## Dataset section
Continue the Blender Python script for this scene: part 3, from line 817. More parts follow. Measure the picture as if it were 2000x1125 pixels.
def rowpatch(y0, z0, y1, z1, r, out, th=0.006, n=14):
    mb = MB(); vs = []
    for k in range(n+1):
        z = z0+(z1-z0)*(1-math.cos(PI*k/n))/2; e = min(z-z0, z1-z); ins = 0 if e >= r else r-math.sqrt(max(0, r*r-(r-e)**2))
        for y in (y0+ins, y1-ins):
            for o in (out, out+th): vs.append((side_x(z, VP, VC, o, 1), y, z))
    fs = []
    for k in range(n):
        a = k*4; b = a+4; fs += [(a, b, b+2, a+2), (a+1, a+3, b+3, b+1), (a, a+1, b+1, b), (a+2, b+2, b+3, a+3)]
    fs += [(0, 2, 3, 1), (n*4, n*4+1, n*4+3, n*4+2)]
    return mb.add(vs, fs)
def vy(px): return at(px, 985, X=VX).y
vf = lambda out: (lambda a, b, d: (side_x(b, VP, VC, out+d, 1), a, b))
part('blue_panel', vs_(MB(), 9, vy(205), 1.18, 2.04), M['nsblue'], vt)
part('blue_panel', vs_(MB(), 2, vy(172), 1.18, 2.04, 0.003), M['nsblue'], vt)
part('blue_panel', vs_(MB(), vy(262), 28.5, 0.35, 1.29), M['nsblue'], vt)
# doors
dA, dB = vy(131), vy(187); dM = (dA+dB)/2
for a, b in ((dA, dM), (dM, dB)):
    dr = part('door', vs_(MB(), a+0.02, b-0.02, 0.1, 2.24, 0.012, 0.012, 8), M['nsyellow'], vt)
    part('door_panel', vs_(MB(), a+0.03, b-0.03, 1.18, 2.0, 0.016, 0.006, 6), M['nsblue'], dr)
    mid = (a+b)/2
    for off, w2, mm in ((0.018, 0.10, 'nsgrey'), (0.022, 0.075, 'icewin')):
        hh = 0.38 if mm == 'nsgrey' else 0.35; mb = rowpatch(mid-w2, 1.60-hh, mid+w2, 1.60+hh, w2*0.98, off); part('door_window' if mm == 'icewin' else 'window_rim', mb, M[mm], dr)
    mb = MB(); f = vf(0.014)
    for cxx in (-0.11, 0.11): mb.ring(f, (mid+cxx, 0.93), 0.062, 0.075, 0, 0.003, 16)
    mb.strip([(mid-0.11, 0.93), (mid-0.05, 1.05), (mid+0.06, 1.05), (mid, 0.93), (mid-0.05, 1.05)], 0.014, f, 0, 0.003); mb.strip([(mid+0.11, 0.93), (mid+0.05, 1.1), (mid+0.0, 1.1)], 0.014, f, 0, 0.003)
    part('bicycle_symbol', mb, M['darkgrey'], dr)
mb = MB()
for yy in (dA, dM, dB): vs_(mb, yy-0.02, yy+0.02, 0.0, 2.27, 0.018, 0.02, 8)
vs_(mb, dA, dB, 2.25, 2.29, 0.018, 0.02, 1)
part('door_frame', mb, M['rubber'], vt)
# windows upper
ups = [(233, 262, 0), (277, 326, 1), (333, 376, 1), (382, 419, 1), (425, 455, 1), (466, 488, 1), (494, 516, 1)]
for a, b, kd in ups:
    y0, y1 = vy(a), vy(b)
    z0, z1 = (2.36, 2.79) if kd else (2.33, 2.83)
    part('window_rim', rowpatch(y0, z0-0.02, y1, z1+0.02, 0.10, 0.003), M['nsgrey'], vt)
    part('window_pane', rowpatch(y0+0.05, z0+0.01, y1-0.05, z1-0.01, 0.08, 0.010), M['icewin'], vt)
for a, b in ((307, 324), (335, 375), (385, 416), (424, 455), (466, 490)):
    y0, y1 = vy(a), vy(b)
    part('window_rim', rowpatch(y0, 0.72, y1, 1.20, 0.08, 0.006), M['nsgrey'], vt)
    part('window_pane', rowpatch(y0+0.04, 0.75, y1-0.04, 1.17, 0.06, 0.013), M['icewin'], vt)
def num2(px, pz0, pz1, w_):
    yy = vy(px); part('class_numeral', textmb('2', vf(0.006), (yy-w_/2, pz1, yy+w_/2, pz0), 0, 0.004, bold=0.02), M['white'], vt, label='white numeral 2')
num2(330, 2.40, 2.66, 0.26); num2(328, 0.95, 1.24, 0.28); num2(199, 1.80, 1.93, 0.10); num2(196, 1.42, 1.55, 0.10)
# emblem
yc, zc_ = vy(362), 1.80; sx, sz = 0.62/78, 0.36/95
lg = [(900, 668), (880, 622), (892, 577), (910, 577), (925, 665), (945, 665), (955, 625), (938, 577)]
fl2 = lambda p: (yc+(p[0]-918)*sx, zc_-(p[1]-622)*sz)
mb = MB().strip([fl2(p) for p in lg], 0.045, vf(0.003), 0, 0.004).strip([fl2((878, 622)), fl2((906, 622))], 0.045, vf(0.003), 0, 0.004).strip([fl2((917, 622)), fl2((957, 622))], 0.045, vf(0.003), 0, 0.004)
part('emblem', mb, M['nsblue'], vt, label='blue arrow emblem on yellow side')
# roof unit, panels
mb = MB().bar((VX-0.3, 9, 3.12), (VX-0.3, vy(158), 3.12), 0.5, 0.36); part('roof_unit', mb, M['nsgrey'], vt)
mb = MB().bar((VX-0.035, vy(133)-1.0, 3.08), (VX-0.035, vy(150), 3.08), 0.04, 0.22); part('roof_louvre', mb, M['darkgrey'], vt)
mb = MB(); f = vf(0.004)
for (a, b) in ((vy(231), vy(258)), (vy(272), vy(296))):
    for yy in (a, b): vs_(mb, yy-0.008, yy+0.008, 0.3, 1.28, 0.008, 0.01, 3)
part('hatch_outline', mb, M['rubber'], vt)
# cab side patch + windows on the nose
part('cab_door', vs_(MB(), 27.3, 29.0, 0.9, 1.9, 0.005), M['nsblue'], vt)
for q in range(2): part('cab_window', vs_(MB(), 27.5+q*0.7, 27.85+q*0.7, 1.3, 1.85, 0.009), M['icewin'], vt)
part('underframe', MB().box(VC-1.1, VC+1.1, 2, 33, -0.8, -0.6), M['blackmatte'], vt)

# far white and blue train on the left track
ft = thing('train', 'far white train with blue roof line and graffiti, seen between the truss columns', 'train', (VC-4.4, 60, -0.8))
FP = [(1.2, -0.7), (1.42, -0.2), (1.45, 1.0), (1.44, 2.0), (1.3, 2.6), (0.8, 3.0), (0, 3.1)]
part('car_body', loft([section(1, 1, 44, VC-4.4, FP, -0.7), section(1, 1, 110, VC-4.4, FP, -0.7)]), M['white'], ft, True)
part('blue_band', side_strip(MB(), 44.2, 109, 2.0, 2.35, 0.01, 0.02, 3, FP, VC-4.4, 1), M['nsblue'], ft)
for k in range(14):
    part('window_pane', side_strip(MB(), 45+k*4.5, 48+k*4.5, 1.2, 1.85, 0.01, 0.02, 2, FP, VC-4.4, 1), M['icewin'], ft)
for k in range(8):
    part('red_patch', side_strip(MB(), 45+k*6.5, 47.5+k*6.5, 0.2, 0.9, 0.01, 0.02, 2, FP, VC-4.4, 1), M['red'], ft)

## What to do
Print again each line of the listing above, exactly as it appears.

## Solution for this problem
Continue the Blender Python script for this scene: part 3, from line 817. More parts follow. Measure the picture as if it were 2000x1125 pixels.
def rowpatch(y0, z0, y1, z1, r, out, th=0.006, n=14):
    mb = MB(); vs = []
    for k in range(n+1):
        z = z0+(z1-z0)*(1-math.cos(PI*k/n))/2; e = min(z-z0, z1-z); ins = 0 if e >= r else r-math.sqrt(max(0, r*r-(r-e)**2))
        for y in (y0+ins, y1-ins):
            for o in (out, out+th): vs.append((side_x(z, VP, VC, o, 1), y, z))
    fs = []
    for k in range(n):
        a = k*4; b = a+4; fs += [(a, b, b+2, a+2), (a+1, a+3, b+3, b+1), (a, a+1, b+1, b), (a+2, b+2, b+3, a+3)]
    fs += [(0, 2, 3, 1), (n*4, n*4+1, n*4+3, n*4+2)]
    return mb.add(vs, fs)
def vy(px): return at(px, 985, X=VX).y
vf = lambda out: (lambda a, b, d: (side_x(b, VP, VC, out+d, 1), a, b))
part('blue_panel', vs_(MB(), 9, vy(205), 1.18, 2.04), M['nsblue'], vt)
part('blue_panel', vs_(MB(), 2, vy(172), 1.18, 2.04, 0.003), M['nsblue'], vt)
part('blue_panel', vs_(MB(), vy(262), 28.5, 0.35, 1.29), M['nsblue'], vt)
# doors
dA, dB = vy(131), vy(187); dM = (dA+dB)/2
for a, b in ((dA, dM), (dM, dB)):
    dr = part('door', vs_(MB(), a+0.02, b-0.02, 0.1, 2.24, 0.012, 0.012, 8), M['nsyellow'], vt)
    part('door_panel', vs_(MB(), a+0.03, b-0.03, 1.18, 2.0, 0.016, 0.006, 6), M['nsblue'], dr)
    mid = (a+b)/2
    for off, w2, mm in ((0.018, 0.10, 'nsgrey'), (0.022, 0.075, 'icewin')):
        hh = 0.38 if mm == 'nsgrey' else 0.35; mb = rowpatch(mid-w2, 1.60-hh, mid+w2, 1.60+hh, w2*0.98, off); part('door_window' if mm == 'icewin' else 'window_rim', mb, M[mm], dr)
    mb = MB(); f = vf(0.014)
    for cxx in (-0.11, 0.11): mb.ring(f, (mid+cxx, 0.93), 0.062, 0.075, 0, 0.003, 16)
    mb.strip([(mid-0.11, 0.93), (mid-0.05, 1.05), (mid+0.06, 1.05), (mid, 0.93), (mid-0.05, 1.05)], 0.014, f, 0, 0.003); mb.strip([(mid+0.11, 0.93), (mid+0.05, 1.1), (mid+0.0, 1.1)], 0.014, f, 0, 0.003)
    part('bicycle_symbol', mb, M['darkgrey'], dr)
mb = MB()
for yy in (dA, dM, dB): vs_(mb, yy-0.02, yy+0.02, 0.0, 2.27, 0.018, 0.02, 8)
vs_(mb, dA, dB, 2.25, 2.29, 0.018, 0.02, 1)
part('door_frame', mb, M['rubber'], vt)
# windows upper
ups = [(233, 262, 0), (277, 326, 1), (333, 376, 1), (382, 419, 1), (425, 455, 1), (466, 488, 1), (494, 516, 1)]
for a, b, kd in ups:
    y0, y1 = vy(a), vy(b)
    z0, z1 = (2.36, 2.79) if kd else (2.33, 2.83)
    part('window_rim', rowpatch(y0, z0-0.02, y1, z1+0.02, 0.10, 0.003), M['nsgrey'], vt)
    part('window_pane', rowpatch(y0+0.05, z0+0.01, y1-0.05, z1-0.01, 0.08, 0.010), M['icewin'], vt)
for a, b in ((307, 324), (335, 375), (385, 416), (424, 455), (466, 490)):
    y0, y1 = vy(a), vy(b)
    part('window_rim', rowpatch(y0, 0.72, y1, 1.20, 0.08, 0.006), M['nsgrey'], vt)
    part('window_pane', rowpatch(y0+0.04, 0.75, y1-0.04, 1.17, 0.06, 0.013), M['icewin'], vt)
def num2(px, pz0, pz1, w_):
    yy = vy(px); part('class_numeral', textmb('2', vf(0.006), (yy-w_/2, pz1, yy+w_/2, pz0), 0, 0.004, bold=0.02), M['white'], vt, label='white numeral 2')
num2(330, 2.40, 2.66, 0.26); num2(328, 0.95, 1.24, 0.28); num2(199, 1.80, 1.93, 0.10); num2(196, 1.42, 1.55, 0.10)
# emblem
yc, zc_ = vy(362), 1.80; sx, sz = 0.62/78, 0.36/95
lg = [(900, 668), (880, 622), (892, 577), (910, 577), (925, 665), (945, 665), (955, 625), (938, 577)]
fl2 = lambda p: (yc+(p[0]-918)*sx, zc_-(p[1]-622)*sz)
mb = MB().strip([fl2(p) for p in lg], 0.045, vf(0.003), 0, 0.004).strip([fl2((878, 622)), fl2((906, 622))], 0.045, vf(0.003), 0, 0.004).strip([fl2((917, 622)), fl2((957, 622))], 0.045, vf(0.003), 0, 0.004)
part('emblem', mb, M['nsblue'], vt, label='blue arrow emblem on yellow side')
# roof unit, panels
mb = MB().bar((VX-0.3, 9, 3.12), (VX-0.3, vy(158), 3.12), 0.5, 0.36); part('roof_unit', mb, M['nsgrey'], vt)
mb = MB().bar((VX-0.035, vy(133)-1.0, 3.08), (VX-0.035, vy(150), 3.08), 0.04, 0.22); part('roof_louvre', mb, M['darkgrey'], vt)
mb = MB(); f = vf(0.004)
for (a, b) in ((vy(231), vy(258)), (vy(272), vy(296))):
    for yy in (a, b): vs_(mb, yy-0.008, yy+0.008, 0.3, 1.28, 0.008, 0.01, 3)
part('hatch_outline', mb, M['rubber'], vt)
# cab side patch + windows on the nose
part('cab_door', vs_(MB(), 27.3, 29.0, 0.9, 1.9, 0.005), M['nsblue'], vt)
for q in range(2): part('cab_window', vs_(MB(), 27.5+q*0.7, 27.85+q*0.7, 1.3, 1.85, 0.009), M['icewin'], vt)
part('underframe', MB().box(VC-1.1, VC+1.1, 2, 33, -0.8, -0.6), M['blackmatte'], vt)

# far white and blue train on the left track
ft = thing('train', 'far white train with blue roof line and graffiti, seen between the truss columns', 'train', (VC-4.4, 60, -0.8))
FP = [(1.2, -0.7), (1.42, -0.2), (1.45, 1.0), (1.44, 2.0), (1.3, 2.6), (0.8, 3.0), (0, 3.1)]
part('car_body', loft([section(1, 1, 44, VC-4.4, FP, -0.7), section(1, 1, 110, VC-4.4, FP, -0.7)]), M['white'], ft, True)
part('blue_band', side_strip(MB(), 44.2, 109, 2.0, 2.35, 0.01, 0.02, 3, FP, VC-4.4, 1), M['nsblue'], ft)
for k in range(14):
    part('window_pane', side_strip(MB(), 45+k*4.5, 48+k*4.5, 1.2, 1.85, 0.01, 0.02, 2, FP, VC-4.4, 1), M['icewin'], ft)
for k in range(8):
    part('red_patch', side_strip(MB(), 45+k*6.5, 47.5+k*6.5, 0.2, 0.9, 0.01, 0.02, 2, FP, VC-4.4, 1), M['red'], ft)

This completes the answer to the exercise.